On ne pratique pas l’histoire de la philosophie sans mobiliser plus ou moins consciemment un certain point de vue sur la philosophie
Parce qu’ on ne pratique pas l’histoire de la philosophie sans mobiliser plus ou moins consciemment un certain point de vue sur la philosophie, Christophe Giolito, agrégé de l’université, docteur en philosophie, qui enseigne en classes préparatoires (voie économique et sociale) au lycée militaire de Saint-Cyr et est chargé de travaux dirigés au CIPCEA (Paris I-Ens) revient sur les tenants et aboutissants d’une telle discipline.
Pourquoi un livre sur l’histoire de la philosophie ? N’est-ce pas une activité de spécialiste, d’audience restreinte ?
Christophe Giolito :
Certes, c’est vrai en un sens : l’histoire de la philosophie est une discipline universitaire, relevant d’une haute technicité. Mais en un autre sens, c’est une activité que nous pratiquons tous, dès lors que nous lisons un texte célèbre ou que nous invoquons une théorie platonicienne ou cartésienne. Quels critères mettons-nous implicitement en œuvre dans notre déchiffrage des écrits philosophiques ? Au nom de quoi reconnaissons-nous l’appartenance d’un principe à une doctrine ? Quelles données théoriques isolons-nous, lorsque nous nous rapportons à des philosophies du passé ? C’est pour rechercher des éléments de réponse à ces questions que ce livre explore les grandes théories de l’histoire de la philosophie.
Vous faites une histoire de ces théories. Ne s’agit-il pas en même temps d’une théorie de l’historicité ?
Soit. Mais ne nous payons pas de mots. Mon travail se présente d’une part comme une histoire des conceptions de l’histoire de la philosophie. À ce titre, il est descriptif, et c’est aussi un ouvrage d’histoire de la philosophie comme un autre. Mais il s’efforce d’autre part de constituer une théorie de l’histoire de la philosophie. Dans l’impossibilité de concevoir une pratique neutre de l’histoire de la philosophie, il s’agit de manifester la nécessité de se prévaloir d’une représentation informée de l’histoire.
En l’occurrence, quelle position défendez-vous ?
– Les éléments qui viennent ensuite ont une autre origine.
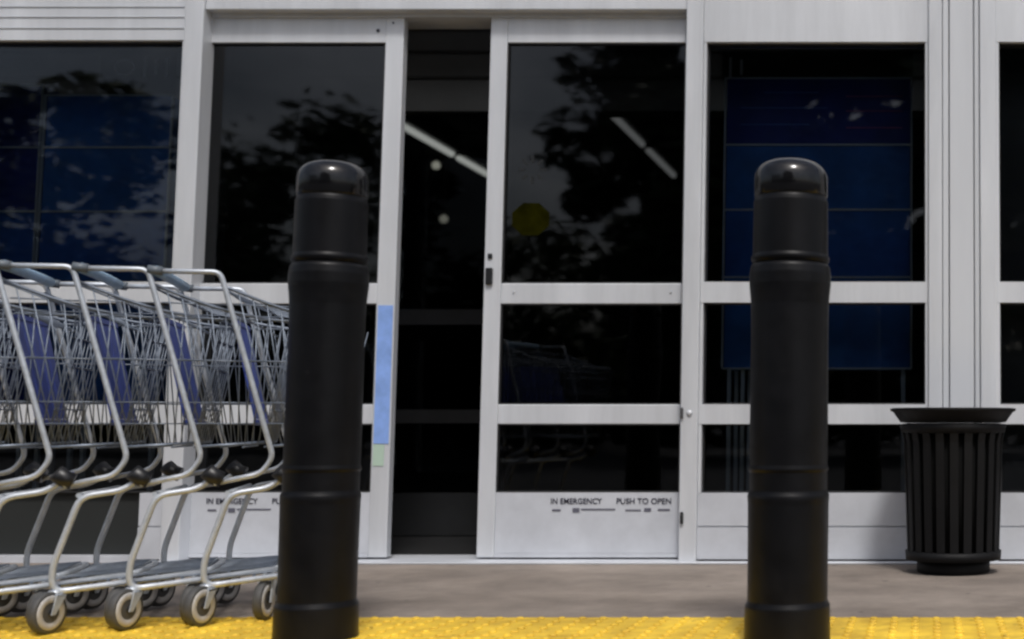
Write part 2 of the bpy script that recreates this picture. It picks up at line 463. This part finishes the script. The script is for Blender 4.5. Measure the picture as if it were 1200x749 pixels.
# lettering on the kick panels
def text(body, px, py, Y, size, material, parent, sx=1.0, name='lettering', bold=.0):
    cu = bpy.data.curves.new(name, 'FONT'); cu.body = body; cu.size = size; cu.extrude = .0006; cu.offset = bold
    cu.align_x = 'LEFT'
    t = bpy.data.objects.new(name, cu); C.objects.link(t)
    bpy.context.view_layer.update()
    me = bpy.data.meshes.new_from_object(t); bpy.data.objects.remove(t)
    o = bpy.data.objects.new(name, me); C.objects.link(o); me.materials.clear(); me.materials.append(material)
    X, Z = at(px, py, Y)
    w0 = max(v.co.x for v in me.vertices) or 1
    for v in me.vertices:
        x_, y_, z_ = v.co; v.co = (X + x_ / w0 * sx, Y - .0012 - z_, Z + y_)
    o.parent = parent; return o
def notice(x0, parent):
    yk = YF + .005
    s = (5.4 / F)
    text('IN EMERGENCY', x0, 590.5, yk, .033, INK, parent, sx=60 * s, bold=.0003)
    text('PUSH TO OPEN', x0 + 77, 590.5, yk, .033, INK, parent, sx=64 * s, bold=.0003)
    fade = mat('faded_ink', (.10, .10, .13), .6)
    for (a, b, y, h) in ((2, 12, 598, 2.2), (26, 34, 598, 5), (36, 76, 597, 1.6), (88, 106, 598, 1.6), (110, 118, 597.5, 4), (126, 140, 597.5, 2)):
        X0, Z = at(x0 + a, y, yk); X1, _ = at(x0 + b, y, yk)
        o = MB().box(X0, X1, yk - .0015, yk - .0003, Z - h * s / 2, Z + h * s / 2).build('small_print', fade); o.parent = parent
notice(645, rf); notice(241.5, lf)
# threshold
m = MB().box(xA - .0, xD1 + 1.6, YP - .05, YP - .002, .0, .009)
m.box(xA1 + .002, xB - .002, YP, 5.60, .0, .008)
part(m, 'threshold', ALU2, bevel=.003)

# ---------------------------------------------------------------- interior shell (parts of the store)
YI = 6.55
ZC = 3.62
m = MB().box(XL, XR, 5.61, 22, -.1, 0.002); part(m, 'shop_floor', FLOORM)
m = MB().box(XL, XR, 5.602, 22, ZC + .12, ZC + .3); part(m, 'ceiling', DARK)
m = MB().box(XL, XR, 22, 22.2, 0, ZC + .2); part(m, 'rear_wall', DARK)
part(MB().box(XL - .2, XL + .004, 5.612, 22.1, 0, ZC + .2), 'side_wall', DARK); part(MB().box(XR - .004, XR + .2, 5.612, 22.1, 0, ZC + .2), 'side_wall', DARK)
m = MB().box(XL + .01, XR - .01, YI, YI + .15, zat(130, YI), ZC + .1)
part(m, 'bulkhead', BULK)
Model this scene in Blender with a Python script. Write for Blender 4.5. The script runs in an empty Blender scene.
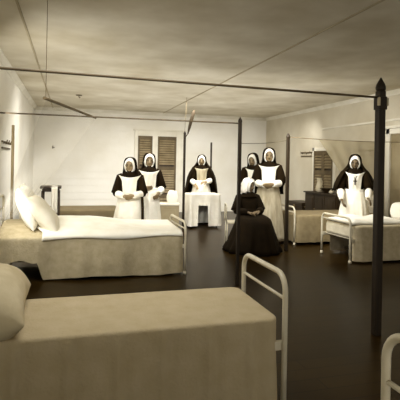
import bpy, bmesh, math, random
from mathutils import Vector, Matrix, Quaternion
random.seed(7)
SC = bpy.context.scene
COL = SC.collection
PI = math.pi
sin, cos = math.sin, math.cos

# ------------------------------------------------------------------ materials
def lin(c):
    c = c / 255.0
    return c / 12.92 if c <= 0.04045 else ((c + 0.055) / 1.055) ** 2.4

def rgb(r, g, b):
    return (lin(r), lin(g), lin(b), 1.0)

MATS = {}
def mat(name, c1, c2=None, rough=0.8, scale=6.0, bump=0.0, bscale=None, metal=0.0, spec=0.3, stretch=None, detail=6.0, alpha=None):
    if name in MATS:
        return MATS[name]
    m = bpy.data.materials.new(name)
    m.use_nodes = True
    nt = m.node_tree
    N, L = nt.nodes, nt.links
    b = N['Principled BSDF']
    b.inputs['Roughness'].default_value = rough
    b.inputs['Metallic'].default_value = metal
    b.inputs['Specular IOR Level'].default_value = spec
    c2 = c2 or tuple(x * 0.85 for x in c1[:3]) + (1,)
    tc = N.new('ShaderNodeTexCoord')
    mp = N.new('ShaderNodeMapping')
    if stretch:
        mp.inputs['Scale'].default_value = stretch
    L.new(tc.outputs['Object'], mp.inputs['Vector'])
    nz = N.new('ShaderNodeTexNoise')
    nz.inputs['Scale'].default_value = scale
    nz.inputs['Detail'].default_value = detail
    L.new(mp.outputs['Vector'], nz.inputs['Vector'])
    rp = N.new('ShaderNodeValToRGB')
    rp.color_ramp.elements[0].position = 0.3
    rp.color_ramp.elements[0].color = c2
    rp.color_ramp.elements[1].position = 0.7
    rp.color_ramp.elements[1].color = c1
    L.new(nz.outputs['Fac'], rp.inputs['Fac'])
    L.new(rp.outputs['Color'], b.inputs['Base Color'])
    if bump:
        n2 = N.new('ShaderNodeTexNoise')
        n2.inputs['Scale'].default_value = bscale or scale * 4
        n2.inputs['Detail'].default_value = 4
        L.new(mp.outputs['Vector'], n2.inputs['Vector'])
        bp = N.new('ShaderNodeBump')
        bp.inputs['Strength'].default_value = bump
        bp.inputs['Distance'].default_value = 0.02
        L.new(n2.outputs['Fac'], bp.inputs['Height'])
        L.new(bp.outputs['Normal'], b.inputs['Normal'])
    if alpha is not None:
        b.inputs['Alpha'].default_value = alpha
    MATS[name] = m
    return m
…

Je prône une attitude réfléchie, critique et pluraliste de l’histoire de la philosophie. L’affirmation d’une obédience théorique ne doit pas interdire l’échange avec les autres pratiques ; elle devrait même idéalement le favoriser. En outre, le fait de se prévaloir de principes caractérisés ne devrait pas interdire de les appliquer avec une certaine souplesse. Je distingue l’attitude méthodique, qui consiste à régler ses pratiques sur des principes, et le travers méthodologiste, qui consiste en cette propension à isoler la méthode de ses applications pour lui reconnaître une valeur en elle-même. Ma défense d’une conception ouverte et pluraliste de l’histoire de la philosophie tente de rendre compte de la diversité des pratiques contemporaines.
Comment utiliser un tel ouvrage ?
Les manières dont on vient de le présenter peuvent induire deux usages de ce livre. Soit, travaillant sur une période donnée, on pourra se référer aux conceptions de l’histoire de la philosophie qu’elle a développées. Soit, voulant réfléchir sur sa propre pratique, on tentera d’identifier les concepts qui permettent de mieux définir les procédés qu’on met en œuvre. Nul ne pourra y trouver de recettes, mais chacun peut prétendre y découvrir des matériaux pour définir sa propre représentation théorique de l’histoire de la philosophie.